Comb the records below for the string "Blender" and copy each line where it turns up.

[Scenes as source code]
▽

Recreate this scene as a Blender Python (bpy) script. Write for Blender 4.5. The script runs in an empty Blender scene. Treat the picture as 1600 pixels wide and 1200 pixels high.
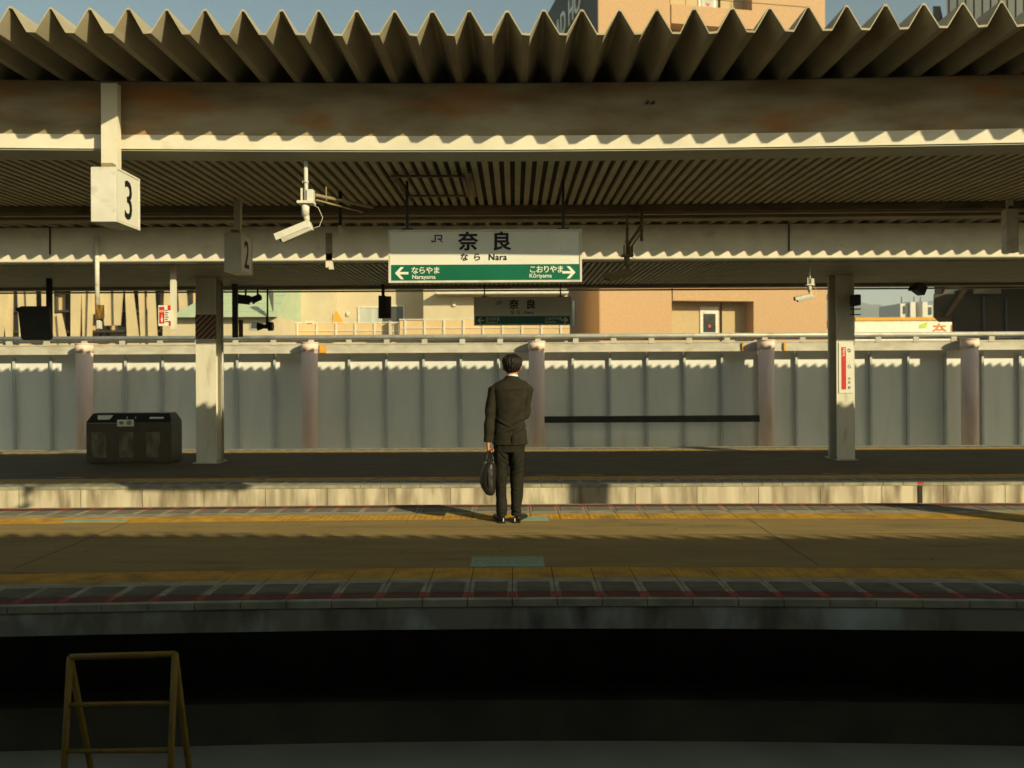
import bpy, bmesh, math, random
from mathutils import Vector, Matrix, noise
R = math.radians
sc = bpy.context.scene
COL = sc.collection
random.seed(7)

# ------------------------------------------------------------------ camera
# photograph coordinates (1600x1200): vanishing point 803,570, focal length 1300 px, eye 1.565 m
F, CX, CY, EYE = 1300.0, 803.0, 570.0, 1.565
cd = bpy.data.cameras.new("camera"); cam = bpy.data.objects.new("camera", cd); COL.objects.link(cam)
cam.location = (0, 0, EYE); cam.rotation_euler = (R(90), R(.3), 0)
cd.sensor_width = 36; cd.lens = 36 * F / 1600
cd.shift_x = -(CX - 800) / 1600; cd.shift_y = -(600 - CY) / 1600
cd.clip_start = 0.05; cd.clip_end = 9000
cd.dof.use_dof = True; cd.dof.focus_distance = 8.2; cd.dof.aperture_fstop = 2.0
sc.camera = cam
def P(x, y, D): return Vector(((x - CX) * D / F, D, EYE - (y - CY) * D / F))
def PX(x, D): return (x - CX) * D / F
def PZ(y, D): return EYE - (y - CY) * D / F

# ------------------------------------------------------------------ light
LX, LY, LZ = -.97, 1.0, -0.545          # direction the sunlight travels
hor = math.hypot(LX, LY); ELEV = math.atan2(-LZ, hor)
sd = bpy.data.lights.new("sun", 'SUN'); sun = bpy.data.objects.new("sun", sd); COL.objects.link(sun)
sd.energy = 5.0; sd.angle = R(0.6); sd.color = (1.0, 0.86, 0.52)
sun.rotation_euler = Vector((LX, LY, LZ)).to_track_quat('-Z', 'Y').to_euler()
sun.location = (20, -20, 15)
w = bpy.data.worlds.new("World"); sc.world = w; w.use_nodes = True
nt = w.node_tree; bg = nt.nodes['Background']
sky = nt.nodes.new('ShaderNodeTexSky'); sky.sky_type = 'NISHITA'; sky.sun_disc = False
sky.sun_elevation = ELEV; sky.sun_rotation = math.atan2(-LX, -LY)
sky.air_density = 1.0; sky.dust_density = 2.0; sky.ozone_density = 1.2
wm = nt.nodes.new('ShaderNodeMix'); wm.data_type = 'RGBA'; wm.blend_type = 'MULTIPLY'; wm.inputs[0].default_value = 1
wm.inputs[7].default_value = (.93, 1.0, .80, 1)             # white balance of the air light
nt.links.new(sky.outputs[0], wm.inputs[6]); nt.links.new(wm.outputs[2], bg.inputs[0]); bg.inputs[1].default_value = 0.082
sc.view_settings.view_transform = 'Standard'; sc.view_settings.look = 'None'
sc.view_settings.exposure = 0.38; sc.view_settings.gamma = 1.0
sc.cycles.max_bounces = 6; sc.cycles.diffuse_bounces = 4

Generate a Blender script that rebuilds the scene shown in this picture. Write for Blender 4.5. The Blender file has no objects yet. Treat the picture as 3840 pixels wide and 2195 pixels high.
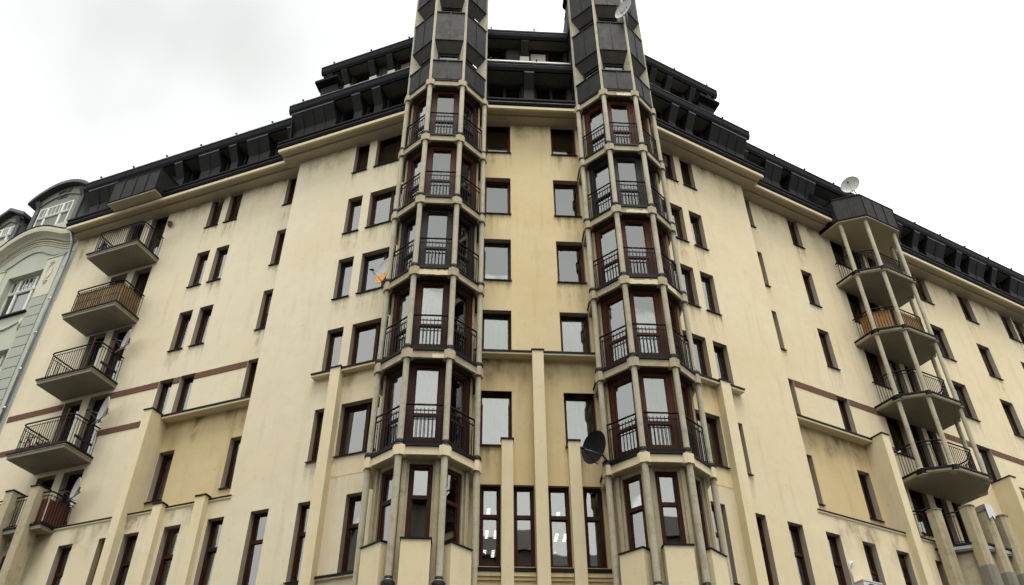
import bpy, math, random
from mathutils import Matrix, Vector
random.seed(7)
SC = bpy.context.scene
COL = SC.collection
# ------------------------------------------------------------------ camera
f_px, W_px = 3204.19, 3840.0
PITCH, ROLL = math.radians(38.3516), math.radians(-0.39772)
cp, sp, cr, sr = math.cos(PITCH), math.sin(PITCH), math.cos(ROLL), math.sin(ROLL)
fw = Vector((0, cp, sp)); rt0 = Vector((1, 0, 0)); up0 = Vector((0, -sp, cp))
rt = rt0 * cr + up0 * sr; ut = up0 * cr - rt0 * sr
cam = bpy.data.cameras.new('camera'); camo = bpy.data.objects.new('camera', cam); COL.objects.link(camo)
cam.sensor_width = 36.0; cam.lens = f_px / W_px * 36.0; cam.clip_end = 5000; cam.clip_start = 0.1
camo.matrix_world = Matrix(((rt.x, ut.x, -fw.x, 0), (rt.y, ut.y, -fw.y, 0), (rt.z, ut.z, -fw.z, 1.6), (0, 0, 0, 1)))
SC.camera = camo
# ------------------------------------------------------------------ sky, sun, exposure
world = bpy.data.worlds.new('World'); SC.world = world; world.use_nodes = True
nt = world.node_tree; nt.nodes.clear()
SUN_AZ, SUN_EL = math.radians(168), math.radians(72)     # sun high behind the viewer, veiled by cloud
sky = nt.nodes.new('ShaderNodeTexSky'); sky.sky_type = 'NISHITA'; sky.sun_disc = False
sky.sun_elevation = SUN_EL; sky.sun_rotation = SUN_AZ
tc = nt.nodes.new('ShaderNodeTexCoord'); mp = nt.nodes.new('ShaderNodeMapping')
mp.inputs['Location'].default_value = (2.34, -2.4153, -2.1842)
nz = nt.nodes.new('ShaderNodeTexNoise'); nz.inputs['Scale'].default_value = 1.3; nz.inputs['Detail'].default_value = 5; nz.inputs['Roughness'].default_value = 0.42
rp = nt.nodes.new('ShaderNodeValToRGB')
rp.color_ramp.elements[0].position = 0.27; rp.color_ramp.elements[0].color = (0.34, 0.355, 0.343, 1)
rp.color_ramp.elements[1].position = 0.60; rp.color_ramp.elements[1].color = (0.90, 0.91, 0.90, 1)
sc_ = nt.nodes.new('ShaderNodeMix'); sc_.data_type = 'RGBA'; sc_.blend_type = 'MULTIPLY'
sc_.inputs['Factor'].default_value = 1.0; sc_.inputs[7].default_value = (0.1, 0.1, 0.1, 1)
mx = nt.nodes.new('ShaderNodeMix'); mx.data_type = 'RGBA'; mx.inputs['Factor'].default_value = 0.97
bg = nt.nodes.new('ShaderNodeBackground'); bg.inputs['Strength'].default_value = 1.0
wo = nt.nodes.new('ShaderNodeOutputWorld')
L = nt.links.new
L(tc.outputs['Generated'], mp.inputs['Vector']); L(mp.outputs[0], nz.inputs['Vector']); L(nz.outputs['Fac'], rp.inputs['Fac'])
L(sky.outputs[0], sc_.inputs[6]); L(sc_.outputs[2], mx.inputs[6]); L(rp.outputs[0], mx.inputs[7])
L(mx.outputs[2], bg.inputs['Color']); L(bg.outputs[0], wo.inputs['Surface'])
sun = bpy.data.lights.new('sun', 'SUN'); sun.energy = 1.5; sun.angle = math.radians(28); sun.color = (1.0, 0.95, 0.87)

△

Result of the exercise:
Recreate this scene as a Blender Python (bpy) script. Write for Blender 4.5. The script runs in an empty Blender scene. Treat the picture as 1600 pixels wide and 1200 pixels high.
Generate a Blender script that rebuilds the scene shown in this picture. Write for Blender 4.5. The Blender file has no objects yet. Treat the picture as 3840 pixels wide and 2195 pixels high.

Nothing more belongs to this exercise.